KEY POINTS:
From early next year, passengers on Air New Zealand will be invited to pay a few extra dollars to offset their carbon footprint.
The money will go to specific forest planting and conservation projects within New Zealand. Some plant-a-tree schemes overseas - where people pay extra with their booking to balance the environmental damage of air travel - have been discredited. The money has disappeared into non-specific projects with little evidence of environmental benefits.
Air New Zealand CEO Rob Fyfe is promising a scheme with integrity and accountability.
"Just paying some money for carbon credits to offset your flight doesn't necessarily make you feel any better if you don't know where the money is going.
"We are working with the Department of Conservation and the Ministry for the Environment on projects where we can assist with the planting of forests and the creation of conservation estates which will help improve and sustain the environment and which will directly link with our customers."
Specific projects will be announced before the end of the year. Fyfe says Air New Zealand is embracing the carbon trading concept because the public wants it. But he says there has been no lessening of demand for air travel, either to or from New Zealand, since recent calls for people to reduce the number and lengths of flights they take.
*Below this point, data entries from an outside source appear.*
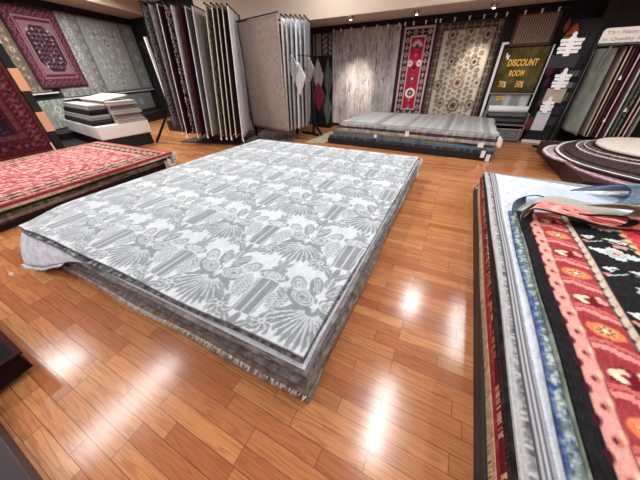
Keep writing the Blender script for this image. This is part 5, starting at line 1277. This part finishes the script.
for (x, y, w, l, e) in ((-4.35, .10, .22, 1.9, 95), (.06, 5.0, .16, .9, 70), (.04, 2.0, .16, 1.35, 85), (1.2, 4.6, .18, 1.6, 60), (-6.6, -.15, .22, .8, 80), (-2.8, 3.4, .3, 1.2, 80),  # lamps placed from their floor streaks; the last here is added fill
                     (-6.4, 3.0, .3, 1.6, 90), (-3.0, 5.6, .3, 1.2, 90), (-1.6, -2.0, .3, 1.4, 90), (2.6, 1.0, .3, 1.6, 85), (3.4, 4.6, .3, 1.4, 90), (-9.0, 5.4, .3, 1.8, 350), (-8.8, 2.6, .3, 1.4, 230)):  # all added fill lamps; the far-left pair brightens the left wall
    troffer(x, y, w, l, e * KE)
def spot(x, y, tx, tz, e, ang=48, where=''):
    o = empty('spotlight', (x, y, 2.53), 0, 'chrome spotlight in the soffit ' + where, 'light', 'soffit spotlights')
    m = MB(); m.lathe([(.085, -.002), (.085, -.016), (.062, -.020), (.058, -.002)], (0, 0, 0), 24); m.build('trim_ring', CHROME, o)
    m = MB(); m.lathe([(.055, -.003), (.055, -.03), (.035, -.065), (.030, -.066)], (0, .01, 0), 20); m.build('reflector', CHROME, o, smooth=True)
    m = MB(); m.lathe([(.028, -.0665), (.024, -.074), (.006, -.078)], (0, .01, 0), 16); m.build('bulb', emit('bulb', (255, 240, 220), 14), o, smooth=True)
    d = bpy.data.lights.new('spot_lamp', 'SPOT'); d.energy = e; d.spot_size = R(ang); d.spot_blend = .9; d.shadow_soft_size = .04; d.color = (1, .90, .80)
    lo = bpy.data.objects.new('spot_lamp', d); COL.objects.link(lo); lo.parent = o; lo.location = (0, .01, -.09)
    from mathutils import Vector
    lo.rotation_euler = (Vector((tx, 8.05, tz)) - Vector((x, y + .01, 2.44))).to_track_quat('-Z', 'Y').to_euler()
for a in ((-2.72, 6.96, -2.95, 1.05, 230, 48, 'before the grey abstract rug'), (-1.32, 7.22, -1.35, 1.2, 30, 48, 'before the crimson runner'), (.11, 7.46, .0, 1.45, 110, 48, 'before the cream medallion rug'), (1.25, 7.3, 1.0, 1.4, 8, 48, 'before the discount display'), (-4.3, 7.2, -4.1, 1.3, 6, 48, 'behind the grey rack')): spot(*a)
scene.world = bpy.data.worlds.new('world'); scene.world.use_nodes = True
scene.world.node_tree.nodes['Background'].inputs[0].default_value = (.9, .88, .86, 1); scene.world.node_tree.nodes['Background'].inputs[1].default_value = .0
vs = scene.view_settings; vs.view_transform = 'Standard'; vs.look = 'None'; vs.gamma = 1; vs.use_curve_mapping = False; vs.exposure = 0.0
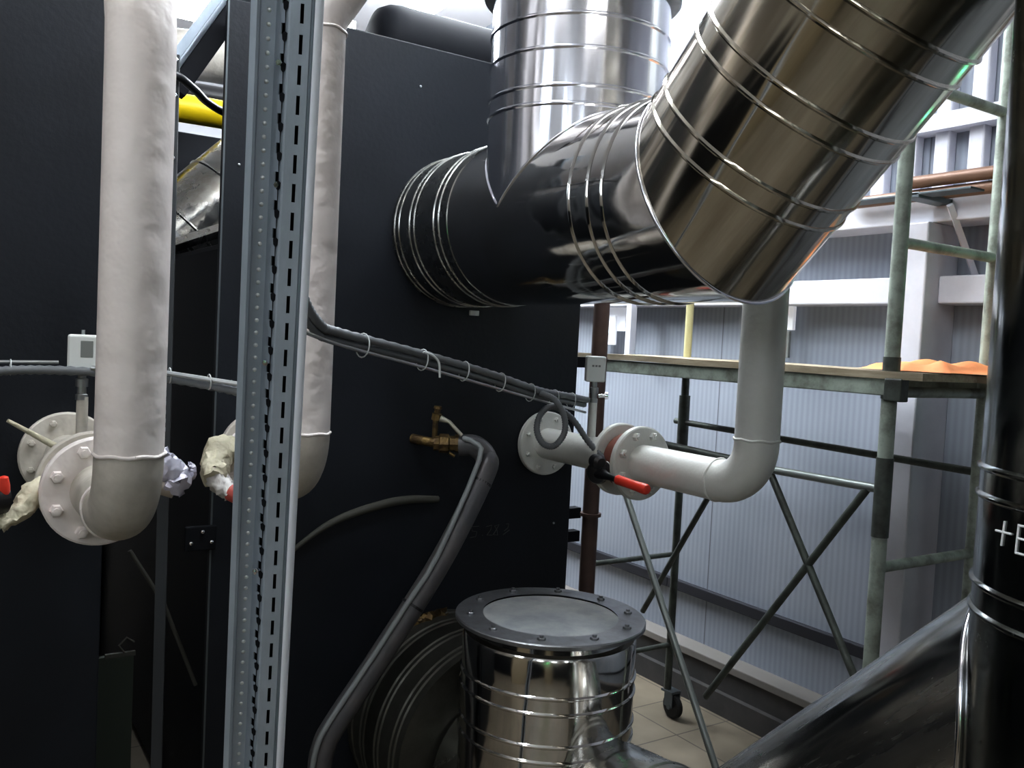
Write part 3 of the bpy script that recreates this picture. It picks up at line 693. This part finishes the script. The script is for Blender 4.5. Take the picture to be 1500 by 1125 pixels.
plank(XF + .245, XB + .03, YN - .16, YF + .12, 'worn wooden board on the wall side of the scaffold platform')
# orange cloth on the boards
bm = bmesh.new(); nx, ny = 18, 22
rows = []
for i in range(nx + 1):
    r = []
    for j in range(ny + 1):
        fx, fy = i / nx, j / ny; x = 2.36 + .33 * fx; yy = 1.40 + .30 * fy
        e = min(fx, 1 - fx, fy, 1 - fy) * 6; e = min(1, e)
        zz = 1.6225 + e * (.024 + .008 * math.sin(fx * 9 + fy * 4) + .006 * math.sin(fy * 17 - fx * 5))
        r.append(bm.verts.new((x + .01 * math.sin(fy * 8), yy + .012 * math.sin(fx * 7), zz)))
    rows.append(r)
for i in range(nx):
    for j in range(ny): bm.faces.new((rows[i][j], rows[i + 1][j], rows[i + 1][j + 1], rows[i][j + 1]))
tag(obj('orange_cloth', bm, ORANGE, None, 60), 'bright orange cloth bundle lying on the scaffold boards', 'cloth')

# ------------------------------------------------------------------ lamps
def luminaire(c, L, W, ax, m, label, tilt=0):
    t = thing('ceiling_light', label, 'light', 'fluorescent ceiling lights')
    hx, hy = (L / 2, W / 2) if ax == 'x' else (W / 2, L / 2)
    x, y, z = c
    obj('housing', box((x - hx * .96, y - hy * .96, z + .012), (x + hx * .96, y + hy * .96, z + .035), .005), LAMPH, t)
    obj('diffuser', box((x - hx, y - hy, z - .035), (x + hx, y + hy, z + .012), .006), m, t)
    obj('hanger', tube([(x, y, z + .05), (x, y, 3.8)], .008, 8), LAMPH, t)
    return t
luminaire((2.13, 4.35, 3.38), 1.6, .10, 'y', LAMP, 'fluorescent light running away above the right boiler')
luminaire((2.75, 4.45, 3.38), .9, .08, 'x', LAMP, 'fluorescent light running crosswise above the black drum')
luminaire((1.25, 5.0, 3.38), 1.4, .5, 'x', LAMP, 'blown out bright light above the gap between boilers')
luminaire((2.45, 3.3, 3.5), .3, 1.2, 'x', LAMP, 'fluorescent light above the scaffold beside the wall')
luminaire((.95, 1.7, 3.4), 1.5, .18, 'x', LAMP, 'added unseen light above the upper flue duct tee')  # added to brighten the upper casing and grade it darker downwards
luminaire((-.6, 1.2, 3.5), 1.0, .12, 'x', LAMPK, 'fluorescent light above the nearest beige pipe at far left')
luminaire((-.8, 1.0, 3.55), 1.3, .14, 'y', LAMPK, 'fluorescent light above the walkway left of the camera')
luminaire((.4, -.9, 3.55), 1.3, .14, 'x', LAMPK, 'fluorescent light above the walkway behind the camera')

luminaire((1.75, 2.75, 3.6), 1.2, .14, 'y', LAMP, 'added unseen light above the edge of the right boiler')  # added to light the wall, scaffold and tee
GLOWPANEL = mat('added_glow_panel', (.8, .85, .9), .5, emis=((.85, .92, 1), 7))  # unseen glowing panels added so the steel tee mirrors bright streaks
for k, (lo, hi) in enumerate((((-3.19, -2.9, 2.5), (-3.17, -2.2, 3.6)), ((-3.19, -1.5, 2.5), (-3.17, -1.1, 3.6)), ((-3.19, .3, 2.5), (-3.17, 1.0, 3.6)), ((-2.1, -4.09, 2.4), (-1.6, -4.07, 3.6)), ((.0, -4.09, 2.4), (.35, -4.07, 3.6)))):
    struct('glow_panel_%d' % (k + 1), box(lo, hi, .003), GLOWPANEL)
# ------------------------------------------------------------------ equipment behind the camera (mirrored in the ducts)
cc = thing('control_cabinet', 'tan control cabinet with green lamps standing behind the camera', 'cabinet')
obj('casing', box((-1.6, -2.2, 0), (-.9, -1.7, 2.1), .01), TAN, cc)
for k in range(3): obj('green_lamp', lathe((-1.1 - .12 * k, -1.7, 1.6), (0, 1, 0), [(0, .02), (.02, .018), (.025, .008)], 14), GREEN, cc)
cc = thing('wall_panel', 'grey wall box with green lamps hidden beyond the stack', 'panel')
obj('casing', box((2.98, .9, 1.80), (3.03, 1.30, 2.3), .006), LAMPH, cc)
for k in range(3): obj('green_lamp', lathe((2.98, .98 + .12 * k, 1.92 + .12 * (k % 2)), (-1, 0, 0), [(0, .011), (.01, .010), (.014, .004)], 14), GREEN, cc)
cc = thing('control_cabinet', 'black boiler like cabinet across the walkway behind the camera', 'cabinet')
obj('casing', box((.6, -2.6, 0), (2.0, -2.1, 2.3), .01), BLACKM, cc)
for k in range(2): obj('orange_lamp', lathe((.9 + .12 * k, -2.1, 1.5), (0, 1, 0), [(0, .02), (.02, .018), (.025, .008)], 14), ORLED, cc)
tag(obj('storage_box', box((-2.2, .2, 0), (-1.7, 1.3, 1.9), .01), TAN), 'tan upright panel against the side of the walkway', 'panel')

# ------------------------------------------------------------------ world, camera, view
w = bpy.data.worlds.new('World'); bpy.context.scene.world = w; w.use_nodes = True
w.node_tree.nodes['Background'].inputs[0].default_value = (.5, .55, .65, 1); w.node_tree.nodes['Background'].inputs[1].default_value = .05

F = 1300; yaw = math.radians(33.2); roll = math.radians(2.86); pitch = math.atan(62 / F)
Hh = V((math.cos(yaw), -math.sin(yaw), 0)); FH = V((math.sin(yaw), math.cos(yaw), 0)); Zu = V((0, 0, 1))
Fv = FH * math.cos(pitch) - Zu * math.sin(pitch); U = Zu * math.cos(pitch) + FH * math.sin(pitch)
Rr = Hh * math.cos(roll) + U * math.sin(roll); Ur = -Hh * math.sin(roll) + U * math.cos(roll)
M = Matrix(((Rr.x, Ur.x, -Fv.x, 0), (Rr.y, Ur.y, -Fv.y, 0), (Rr.z, Ur.z, -Fv.z, 1.65), (0, 0, 0, 1)))
cam = bpy.data.cameras.new('camera'); co = bpy.data.objects.new('camera', cam); C.objects.link(co)
co.matrix_world = M; cam.sensor_width = 36; cam.lens = F / 1500 * 36; cam.clip_start = .02; cam.clip_end = 60
bpy.context.scene.camera = co
sc_ = bpy.context.scene
sc_.view_settings.view_transform = 'Standard'; sc_.view_settings.look = 'None'; sc_.view_settings.exposure = .3; sc_.view_settings.gamma = .86
sc_.cycles.max_bounces = 8; sc_.cycles.use_denoising = True; sc_.cycles.sample_clamp_indirect = 6
sc_.cycles.caustics_reflective = False; sc_.cycles.caustics_refractive = False
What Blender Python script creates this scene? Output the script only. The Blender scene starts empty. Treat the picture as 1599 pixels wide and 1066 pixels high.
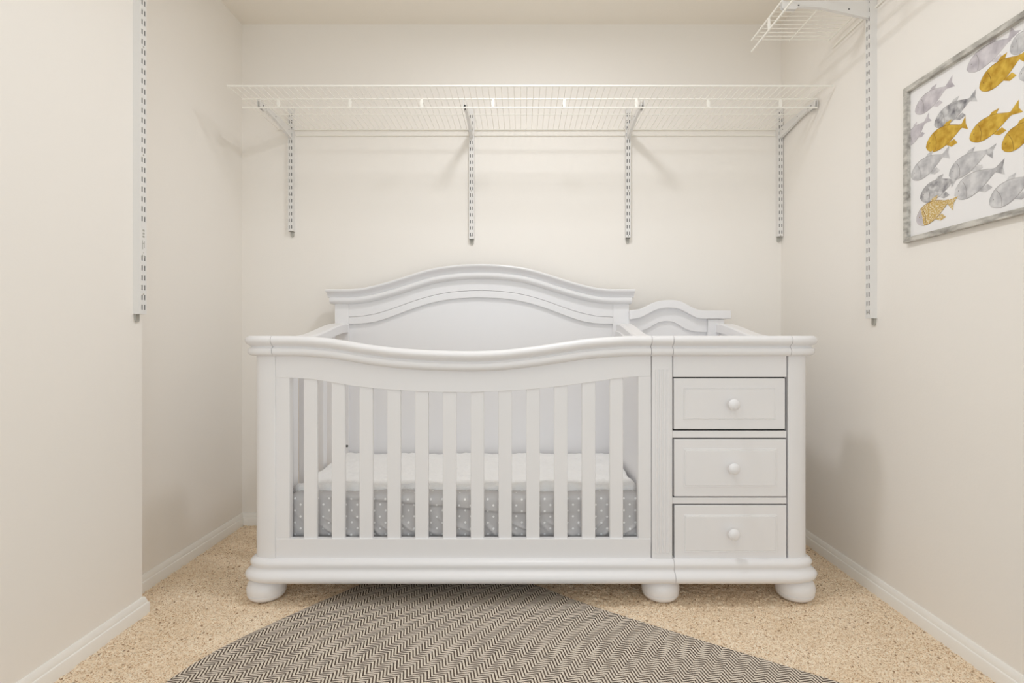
import bpy, math, random
import numpy as np
random.seed(7)
rng = np.random.default_rng(7)
PI = math.pi
scene = bpy.context.scene
COL = scene.collection

# ------------------------------------------------------------------ camera
EYE = 0.907                      # eye height; the camera stands at the origin looking along +Y
DB = 2.60                        # distance to the back wall
SB = 319.8                       # photo pixels per metre on the back wall
FPX = SB * DB                    # focal length in pixels
W, H = 1599, 1066
CX, CY = 815.0, 528.0            # where the view axis meets the photograph

cam_d = bpy.data.cameras.new('camera')
cam = bpy.data.objects.new('camera', cam_d)
COL.objects.link(cam)
cam.location = (0, 0, EYE)
cam.rotation_euler = (PI / 2, 0, 0)
cam_d.sensor_fit = 'HORIZONTAL'
cam_d.sensor_width = 36.0
cam_d.lens = 36.0 * FPX / W
cam_d.shift_x = -(CX - W / 2) / W
cam_d.shift_y = -(H / 2 - CY) / W
cam_d.clip_start = 0.02
scene.camera = cam

# ------------------------------------------------------------------ world, lights, exposure
world = bpy.data.worlds.new('world')
scene.world = world
world.use_nodes = True
bg = world.node_tree.nodes['Background']
bg.inputs['Color'].default_value = (0.86, 0.94, 1.0, 1)
bg.inputs['Strength'].default_value = 0.8
scene.view_settings.view_transform = 'Standard'
scene.view_settings.look = 'None'
scene.view_settings.gamma = 1.0
scene.view_settings.use_curve_mapping = False
scene.view_settings.exposure = 0.0
scene.cycles.max_bounces = 14
scene.cycles.diffuse_bounces = 10
scene.cycles.use_denoising = True


def area(name, loc, rot, sx, sy, power, color):
    d = bpy.data.lights.new(name, 'AREA')
    d.shape = 'RECTANGLE'
    d.size, d.size_y = sx, sy
    d.energy = power
    d.color = color
    o = bpy.data.objects.new(name, d)
    COL.objects.link(o)
    o.location = loc
    o.rotation_euler = rot
    return o


# added fill light behind the camera, imitating daylight from the room beyond
area('rear_fill', (0.0, -1.2, 1.0), (PI / 2, 0, 0), 2.4, 1.9, 14.0, (0.84, 0.93, 1.0))
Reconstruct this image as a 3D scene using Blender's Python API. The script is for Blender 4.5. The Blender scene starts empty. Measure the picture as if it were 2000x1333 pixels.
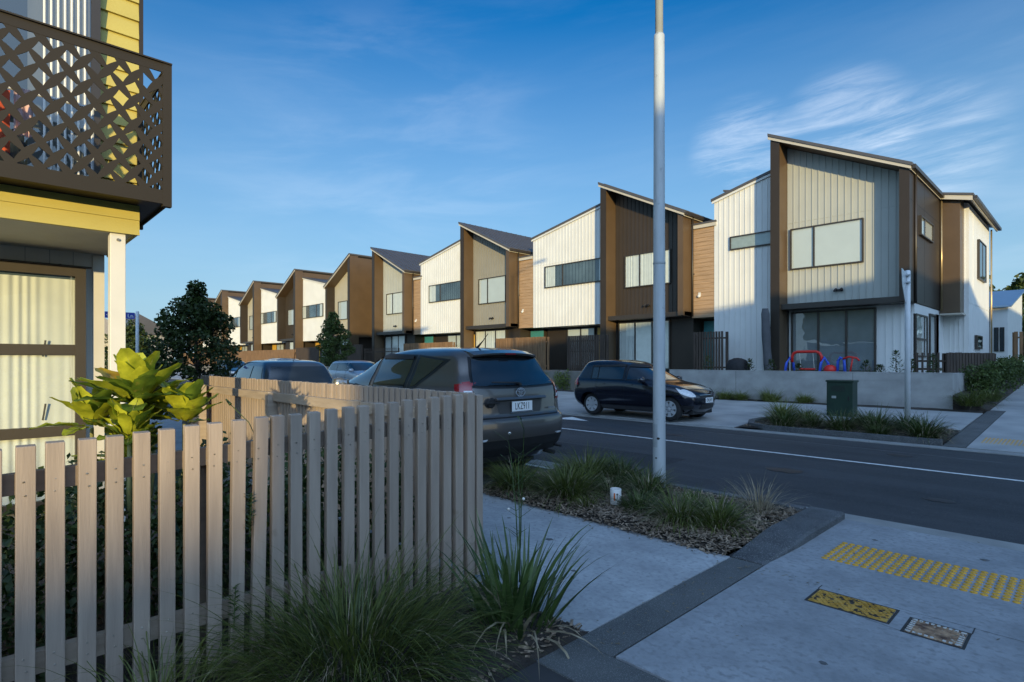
import bpy, bmesh, math, random
import numpy as np
from mathutils import Vector, Matrix
from mathutils.bvhtree import BVHTree

random.seed(7)
R = math.radians
sc = bpy.context.scene
col = sc.collection

# ------------------------------------------------------------------ camera, sky, sun, exposure
# world axes: x runs along the street (to the right of the picture), y across it, z up; metres
SUNV = Vector((1.2, -1.0, 0.142)).normalized()
SUN_EL = math.asin(SUNV.z)
SUN_AZ = math.atan2(SUNV.x, SUNV.y)          # clockwise from +y
cam = bpy.data.cameras.new('camera')
cam.sensor_width = 36.0
cam.lens = 36.0 * 1101 / 2000
cam.shift_y = (705 - 666.5) / 2000
cam.clip_start = 0.05
cam.clip_end = 3000
camo = bpy.data.objects.new('camera', cam)
col.objects.link(camo)
camo.location = (0, 0, 1.5)
camo.rotation_euler = (R(90), 0, math.atan2(.722, .692))
sc.camera = camo

wd = bpy.data.worlds.new('World')
sc.world = wd
wd.use_nodes = True
nt = wd.node_tree
N, L = nt.nodes, nt.links
bg = N['Background']
UPK, BKK, CLK = 0.12, 1.8, 1.0
EXC = (2.15, 2.95, 4.15)
sky = N.new('ShaderNodeTexSky')
sky.sky_type = 'NISHITA'
sky.sun_disc = False
sky.sun_elevation = SUN_EL
sky.sun_rotation = SUN_AZ
sky.air_density = 1.0
sky.dust_density = 0.3
sky.ozone_density = 4.4
hs = N.new('ShaderNodeHueSaturation')
hs.inputs['Saturation'].default_value = 1.12
hs.inputs['Value'].default_value = 1.0
L.new(sky.outputs[0], hs.inputs['Color'])
# cirrus wisps high in the sky
tc = N.new('ShaderNodeTexCoord')
def mth(op, a, b=None):
    n = N.new('ShaderNodeMath'); n.operation = op
    for i, v in enumerate((a, b)):
        if v is None: continue
        if isinstance(v, (int, float)): n.inputs[i].default_value = v
        else: L.new(v, n.inputs[i])
    return n.outputs[0]
sep = N.new('ShaderNodeSeparateXYZ'); L.new(tc.outputs['Generated'], sep.inputs[0])
cmb = N.new('ShaderNodeCombineXYZ')
along = mth('ADD', mth('MULTIPLY', sep.outputs['X'], 0.8), mth('MULTIPLY', sep.outputs['Y'], 0.6))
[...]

He says the flying-versus-the-environment issue is not as big here as in the Northern Hemisphere. "In Europe, the sky is like a billboard. There are contrails everywhere. In New Zealand, you don't see a plane every time you look up."
The carbon offset scheme is one part of the airline's environment initiative. The main thrust is towards reducing fuel consumption by searching for ways to reduce weight on planes, by improving flying configurations and air traffic control to reduce waiting times in the air, and by buying newer, more efficient, aircraft.
"The biggest and best thing we can do [for the environment] is upgrade the fleet," Fyfe says.
Air New Zealand's fleet has an average age of 6 years, compared with about 10 years for other commercial airlines, and that will reduce with the new 787-9s on order.
The Air New Zealand CEO was speaking in Copenhagen at a 10th anniversary conference of the airline network Star Alliance.
He represented the other 17 airline bosses in announcing a Star Alliance environmental sponsorship.
The member airlines will transport field workers and scientists between projects run by three groups - a Unesco biosphere programme which covers 500 sites in 100 countries; the World Conservation Union which has 1000 staff in 60 countries; and the Ramsar Convention on Wetlands (an inter-government treaty signed in Ramsar, Iran, in 1971) which protects 146 million hectares of wetlands worldwide.
Fyfe believes the environmental debate can be turned to New Zealand's advantage if people can be convinced to come here because of our clean, green image.
He differs from some Star Alliance members in wanting transport included in the Kyoto Protocol on climate change, and rails against "the re-emergence of trade protectionism in the guise of environmentalism".